He has been involved in many solo and group exhibitions around the world, covering a range of themes and topics including his relationship with his family and their experience of living in modern China (the topic of his widely exhibited installation Waste Not), the transformation of China's urban environment and the impermanence of change.
His father Song Shiping was caught up in the Cultural Revolution and was one of the millions of Chinese people sent to a re-education camp for supposedly being a "counter-revolutionary".
In 1995 he began writing a daily diary on a flat piece of stone using clear water rather than ink, so that the letters would disappear as he wrote them.
He repeated the same thing on a frozen lake in a Beijing park that made no impression on the existing sheet of ice.
[3] Song highlighted China's dramatic transformation through a series of edible installations called Eating the City that were staged between 2003 and 2006 in Barcelona, Beijing, Hong Kong, London, Oxford and Shanghai.
More recently, he created the installation Waste Not displaying over 10,000 household items from the home of his late mother, whose extreme thriftiness led her to obsessively hoard anything that could possibly be re-used.
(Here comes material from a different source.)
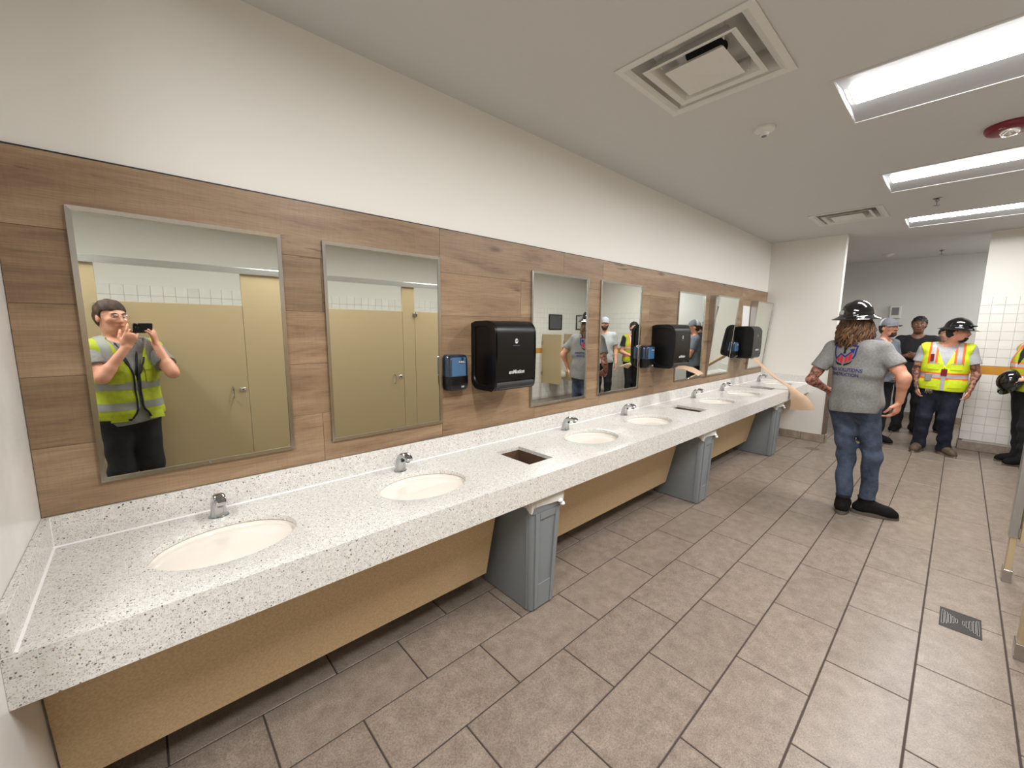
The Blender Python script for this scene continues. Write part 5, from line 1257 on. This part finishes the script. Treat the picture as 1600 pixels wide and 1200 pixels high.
def hatmesh(c, tilt):
    Rm = Matrix.Rotation(math.radians(118-90), 3, 'Z')@Matrix.Rotation(math.radians(tilt), 3, 'X'); rs = []
    for t in (2, 20, 40, 60, 78, 90): rs.append((math.sin(math.radians(t))*.112, math.sin(math.radians(t))*.138, .105*math.cos(math.radians(t))))
    rs += [(.128, .155, -.012), (.160, .192, -.030), (.158, .19, -.034), (.11, .135, -.015)]
    return [[tuple(Vector(c)+Rm@Vector((a*math.sin(2*math.pi*i/32), b*math.cos(2*math.pi*i/32), z))) for i in range(32)] for a, b, z in rs]
MB().loft(hatmesh((8.19, -2.565, 1.05), -62)).build('hat_shell', C_HAT, hh, smooth=50)
MB().loft([[tuple(Vector(p)*.985+Vector((8.19, -2.565, 1.05))*.015) for p in r] for r in hatmesh((8.19, -2.565, 1.05), -62)[5:6]]+[[tuple(Vector(p)*.4+Vector((8.19, -2.565, 1.05))*.6) for p in hatmesh((8.19, -2.565, 1.05), -62)[5]]]).build('suspension', C_NAVY, hh)

# --- bearded man in the pale cap, seen only in a mirror
mw = Person('bearded man in pale cap and grey t-shirt, seen only in the fourth mirror', (7.54, -2.98), 142, 1.86, head=(6, 0), skin=C_SKIN)
mw.hand(mw.J['wrR'], (0, .1, -1), (-1, 0, 0), -1); mw.hand(mw.J['wrL'], (0, .1, -1), (1, 0, 0), 1)
mw.body(); mw.shirt(C_TEE2, hem=.88, seed=9.1); mw.pants(C_BLACKP, seed=6.7); mw.boots(C_BOOT, C_SOLE, (12, -12)); mw.hair(C_HAIRK); mw.beard(C_HAIRB, True); mw.cap_hat(C_CAPP, C_CAPG, C_CAPP)

# --- the photographer, reflected in the first mirror
ph = Person('man in glasses and yellow vest photographing, reflected in the first mirror', (.205, -2.29), 68, 1.815, head=(-8, -4), girth=.93, h=.006, skin=C_SKIN_R)
W = ph.loc; A = lambda a, b, c: tuple(CAM+RGT*a+UPV*b+FWD*c)
ph.J.update(head=W((.165, -2.300, 1.705)), neck=W((.185, -2.325, 1.51)), shR=W((.385, -2.350, 1.455)), shL=W((.035, -2.270, 1.455)), elR=W((.485, -2.155, 1.265)), elL=W((.085, -2.085, 1.26)),
            wrR=W(A(.165, -.150, -.025)), wrL=W(A(-.060, -.170, -.025)), kneeR=W((.30, -2.31, .51)), kneeL=W((.12, -2.26, .51)), ankR=W((.31, -2.34, .09)), ankL=W((.11, -2.28, .09)))
D = lambda a, b, c: ph.ldir(tuple(RGT*a+UPV*b+FWD*c))
ph.hand(W(A(.165, -.150, -.025)), D(-.42, .86, .20), D(-.45, -.15, -.88), 1, (.30, .50, .35), thumb=(.6, .55, .45)); ph.hand(W(A(-.060, -.170, -.025)), D(.22, .95, .18), D(.55, -.1, -.82), -1, (.65, .8, .6), index=(.15, .30, .25), thumb=(.6, .55, .45))
ph.body(); ph.shirt(C_TEE, hem=.87, sleeve=.64, seed=4.4); ph.pants(C_BLACKP, seed=7.7); ph.boots(C_BOOT, C_SOLE, (12, -12)); ph.hair(C_HAIRB)
vp = ph.vest(C_HIVIS2, hem=.90, open_front=True, seed=2.2, mesh_h=.006)
ph.hband(vp, 1.135, 1.19, 'grey_band', C_GREYTAPE); ph.hband(vp, .985, 1.04, 'grey_band', C_GREYTAPE); ph.hband(vp, .895, .917, 'hem_trim', C_NAVY)
for sx in (-1, 1):
    x0, x1 = (.10, .15) if sx > 0 else (-.15, -.10); ph.vband(vp, x0, x1, 'grey_strap', C_GREYTAPE, 1.34, 1.6, True); ph.vband(vp, x0, x1, 'grey_strap', C_GREYTAPE, 1.19, 1.6, False)
bm = bmesh.new(); bm.from_mesh(vp.data); vt = BVHTree.FromBMesh(bm); bm.free()
def edge_pts(sx, zs, dx): 
    out = []
    for z in zs:
        x = sx*dx
        for _ in range(40):
            h = vt.ray_cast(Vector((x, .8, z)), Vector((0, -1, 0)))
            if h[0] is not None and h[0].y > .03: break
            x += sx*.005
        out.append((x, (h[0].y if h[0] is not None else .12)+.003, z))
    return out
for sx in (-1, 1):
    zs = [.935+.033*i for i in range(15)]; ep_ = [q for q in edge_pts(sx, zs, .012) if abs(q[0]) < .10 and q[1] > .04]; local_mesh(MB().tube(ep_, .007, 6), 'front_trim', C_NAVY, vp, smooth=180)
    pk = MB().loft([[on_front(vt, sx*(.065+.085*i/5), z, .006) for i in range(6)] for z in (1.205, 1.26, 1.32)], False, False, False)
    local_mesh(pk, 'chest_pocket', C_HIVIS2, vp, smooth=60)
    local_mesh(MB().loft([[on_front(vt, sx*(.06+.095*i/5), z, .010) for i in range(6)] for z in (1.30, 1.335)], False, False, False), 'pocket_flap', C_HIVIS2, vp, smooth=60)
    local_mesh(MB().loft([[on_front(vt, sx*(.06+.10*i/5), z, .006) for i in range(6)] for z in (.915, .975)], False, False, False), 'lower_pocket', C_HIVIS2, vp, smooth=60)
local_mesh(MB().tube([(-.065, -.02, 1.53), (-.06, .06, 1.50), (-.025, .125, 1.36), (-.005, .15, 1.22)], .008, 6).tube([(.065, -.02, 1.53), (.06, .06, 1.50), (.03, .125, 1.36), (.005, .15, 1.22)], .008, 6), 'lanyard', C_NAVY, ph.root, smooth=180)
ge = MB()
for sx in (-1, 1):
    ge.tube([tuple(ph.hp(sx*.033+.022*math.cos(i*.524), .110, .003+.016*math.sin(i*.524))) for i in range(13)], .0011, 5); ge.tube([tuple(ph.hp(sx*.055, .109, .008)), tuple(ph.hp(sx*.076, .06, .008)), tuple(ph.hp(sx*.080, -.01, .002))], .0012, 5)
ge.tube([tuple(ph.hp(-.011, .110, .006)), tuple(ph.hp(0, .114, .009)), tuple(ph.hp(.011, .110, .006))], .0011, 5)
local_mesh(ge, 'spectacles', M['steel'], ph.root)
# the phone he holds: its ultra-wide lens sits at the camera
pc = CAM+RGT*.050-UPV*.027-FWD*.0105
po = thing('phone', tuple(pc), 'black phone held sideways by the man reflected in the first mirror', 'phone')
def pbox(u0, u1, v0, v1, w0, w1, r=0):
    mb = MB(); ring = lambda w, e: [tuple(pc+RGT*(cx+rr*math.cos(a))+UPV*(cy+rr*math.sin(a))+FWD*w) for cx, cy, a0 in ((u1-r, v1-r, 0), (u0+r, v1-r, 90), (u0+r, v0+r, 180), (u1-r, v0+r, 270)) for a in [math.radians(a0+30*k) for k in range(4)] for rr in (r-e,)]
    return mb.loft([ring(w0, .001), ring(w0+.001, 0), ring(w1-.001, 0), ring(w1, .001)])
pbox(-.075, .075, -.0375, .0375, -.004, .004, .011).build('phone_case', M['black'], po, smooth=40)
pbox(-.072, .072, -.0345, .0345, -.0048, -.0039, .009).build('screen', M['blackgloss'], po)
pbox(-.071, -.033, -.001, .035, .0038, .0062, .009).build('camera_bump', M['blackgloss'], po, smooth=40)
for u_, v_ in ((-.050, .027), (-.061, .008), (-.042, .008)):
    q = pc+RGT*u_+UPV*v_
    MB().loft([[tuple(q+(RGT*math.cos(2*math.pi*i/16)+UPV*math.sin(2*math.pi*i/16))*r+FWD*w) for i in range(16)] for r, w in ((.007, .006), (.007, .0076), (.005, .0078))]).build('lens_ring', M['darkgrey'], po, smooth=40)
He has put on many solo shows around the world, including Projects 90, at the Museum of Modern Art in 2009 and A Blot in the Landscape at Pace Beijing in 2010.
His group exhibitions include China Now, Alors Le Chine: Chinese Contemporary Art at the Centre Pompidou, Paris in 2003; Re-Imagining Asia HKW, at the Haus der Kulturen der Welt, Berlin in 2008, and at The New Art Gallery Walsall in 2009; and The 10th Liverpool Biennial, Liverpool in 2010.
Another artwork Song Dong created is called doing nothing garden, this installation is a 6 meters tall mound piled with organic trash, and is fully covered by grass and flowers.